_Task prompt_
Exactly reproduce each line of the listing that follows.

_Data block_
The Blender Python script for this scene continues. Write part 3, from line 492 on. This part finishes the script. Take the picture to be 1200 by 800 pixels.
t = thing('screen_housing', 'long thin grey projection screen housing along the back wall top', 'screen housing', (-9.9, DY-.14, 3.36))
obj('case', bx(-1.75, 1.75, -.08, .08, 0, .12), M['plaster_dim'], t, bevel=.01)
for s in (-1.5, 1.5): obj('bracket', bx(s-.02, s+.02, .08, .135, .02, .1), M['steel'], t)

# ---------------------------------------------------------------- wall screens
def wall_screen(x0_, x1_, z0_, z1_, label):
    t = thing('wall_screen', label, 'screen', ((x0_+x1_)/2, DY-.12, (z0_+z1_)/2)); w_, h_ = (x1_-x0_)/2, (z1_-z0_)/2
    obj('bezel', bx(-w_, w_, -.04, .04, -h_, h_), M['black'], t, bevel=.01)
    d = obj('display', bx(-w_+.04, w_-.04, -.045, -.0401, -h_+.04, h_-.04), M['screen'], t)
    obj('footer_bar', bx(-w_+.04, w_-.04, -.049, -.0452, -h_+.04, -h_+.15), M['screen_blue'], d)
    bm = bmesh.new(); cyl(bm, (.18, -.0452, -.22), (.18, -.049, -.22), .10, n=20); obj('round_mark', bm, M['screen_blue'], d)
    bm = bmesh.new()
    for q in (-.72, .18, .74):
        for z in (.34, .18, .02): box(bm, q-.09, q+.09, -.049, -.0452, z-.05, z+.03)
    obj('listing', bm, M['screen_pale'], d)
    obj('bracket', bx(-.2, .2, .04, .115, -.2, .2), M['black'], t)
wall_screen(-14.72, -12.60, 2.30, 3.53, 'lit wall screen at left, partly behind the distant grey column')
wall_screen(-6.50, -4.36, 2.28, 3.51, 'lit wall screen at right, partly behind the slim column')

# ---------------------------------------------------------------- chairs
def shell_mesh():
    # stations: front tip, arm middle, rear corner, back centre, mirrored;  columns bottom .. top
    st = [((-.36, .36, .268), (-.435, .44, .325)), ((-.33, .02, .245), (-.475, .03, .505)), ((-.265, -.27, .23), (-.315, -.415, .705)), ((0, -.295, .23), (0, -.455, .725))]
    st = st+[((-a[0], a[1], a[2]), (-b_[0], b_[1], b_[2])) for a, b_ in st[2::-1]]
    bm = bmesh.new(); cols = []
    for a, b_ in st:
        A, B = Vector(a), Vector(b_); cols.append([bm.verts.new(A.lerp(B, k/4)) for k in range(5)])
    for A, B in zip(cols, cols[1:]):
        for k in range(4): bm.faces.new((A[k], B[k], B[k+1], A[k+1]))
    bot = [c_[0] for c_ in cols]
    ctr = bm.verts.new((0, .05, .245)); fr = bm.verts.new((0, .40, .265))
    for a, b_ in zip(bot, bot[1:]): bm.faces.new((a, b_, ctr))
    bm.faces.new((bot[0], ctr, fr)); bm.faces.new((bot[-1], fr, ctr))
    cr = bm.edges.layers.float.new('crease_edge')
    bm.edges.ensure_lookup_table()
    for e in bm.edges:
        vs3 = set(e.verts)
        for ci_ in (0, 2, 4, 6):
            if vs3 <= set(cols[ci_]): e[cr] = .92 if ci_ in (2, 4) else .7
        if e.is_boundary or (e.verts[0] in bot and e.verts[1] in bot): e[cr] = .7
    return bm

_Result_
The Blender Python script for this scene continues. Write part 3, from line 492 on. This part finishes the script. Take the picture to be 1200 by 800 pixels.
t = thing('screen_housing', 'long thin grey projection screen housing along the back wall top', 'screen housing', (-9.9, DY-.14, 3.36))
obj('case', bx(-1.75, 1.75, -.08, .08, 0, .12), M['plaster_dim'], t, bevel=.01)
for s in (-1.5, 1.5): obj('bracket', bx(s-.02, s+.02, .08, .135, .02, .1), M['steel'], t)

# ---------------------------------------------------------------- wall screens
def wall_screen(x0_, x1_, z0_, z1_, label):
    t = thing('wall_screen', label, 'screen', ((x0_+x1_)/2, DY-.12, (z0_+z1_)/2)); w_, h_ = (x1_-x0_)/2, (z1_-z0_)/2
    obj('bezel', bx(-w_, w_, -.04, .04, -h_, h_), M['black'], t, bevel=.01)
    d = obj('display', bx(-w_+.04, w_-.04, -.045, -.0401, -h_+.04, h_-.04), M['screen'], t)
    obj('footer_bar', bx(-w_+.04, w_-.04, -.049, -.0452, -h_+.04, -h_+.15), M['screen_blue'], d)
    bm = bmesh.new(); cyl(bm, (.18, -.0452, -.22), (.18, -.049, -.22), .10, n=20); obj('round_mark', bm, M['screen_blue'], d)
    bm = bmesh.new()
    for q in (-.72, .18, .74):
        for z in (.34, .18, .02): box(bm, q-.09, q+.09, -.049, -.0452, z-.05, z+.03)
    obj('listing', bm, M['screen_pale'], d)
    obj('bracket', bx(-.2, .2, .04, .115, -.2, .2), M['black'], t)
wall_screen(-14.72, -12.60, 2.30, 3.53, 'lit wall screen at left, partly behind the distant grey column')
wall_screen(-6.50, -4.36, 2.28, 3.51, 'lit wall screen at right, partly behind the slim column')

# ---------------------------------------------------------------- chairs
def shell_mesh():
    # stations: front tip, arm middle, rear corner, back centre, mirrored;  columns bottom .. top
    st = [((-.36, .36, .268), (-.435, .44, .325)), ((-.33, .02, .245), (-.475, .03, .505)), ((-.265, -.27, .23), (-.315, -.415, .705)), ((0, -.295, .23), (0, -.455, .725))]
    st = st+[((-a[0], a[1], a[2]), (-b_[0], b_[1], b_[2])) for a, b_ in st[2::-1]]
    bm = bmesh.new(); cols = []
    for a, b_ in st:
        A, B = Vector(a), Vector(b_); cols.append([bm.verts.new(A.lerp(B, k/4)) for k in range(5)])
    for A, B in zip(cols, cols[1:]):
        for k in range(4): bm.faces.new((A[k], B[k], B[k+1], A[k+1]))
    bot = [c_[0] for c_ in cols]
    ctr = bm.verts.new((0, .05, .245)); fr = bm.verts.new((0, .40, .265))
    for a, b_ in zip(bot, bot[1:]): bm.faces.new((a, b_, ctr))
    bm.faces.new((bot[0], ctr, fr)); bm.faces.new((bot[-1], fr, ctr))
    cr = bm.edges.layers.float.new('crease_edge')
    bm.edges.ensure_lookup_table()
    for e in bm.edges:
        vs3 = set(e.verts)
        for ci_ in (0, 2, 4, 6):
            if vs3 <= set(cols[ci_]): e[cr] = .92 if ci_ in (2, 4) else .7
        if e.is_boundary or (e.verts[0] in bot and e.verts[1] in bot): e[cr] = .7
    return bm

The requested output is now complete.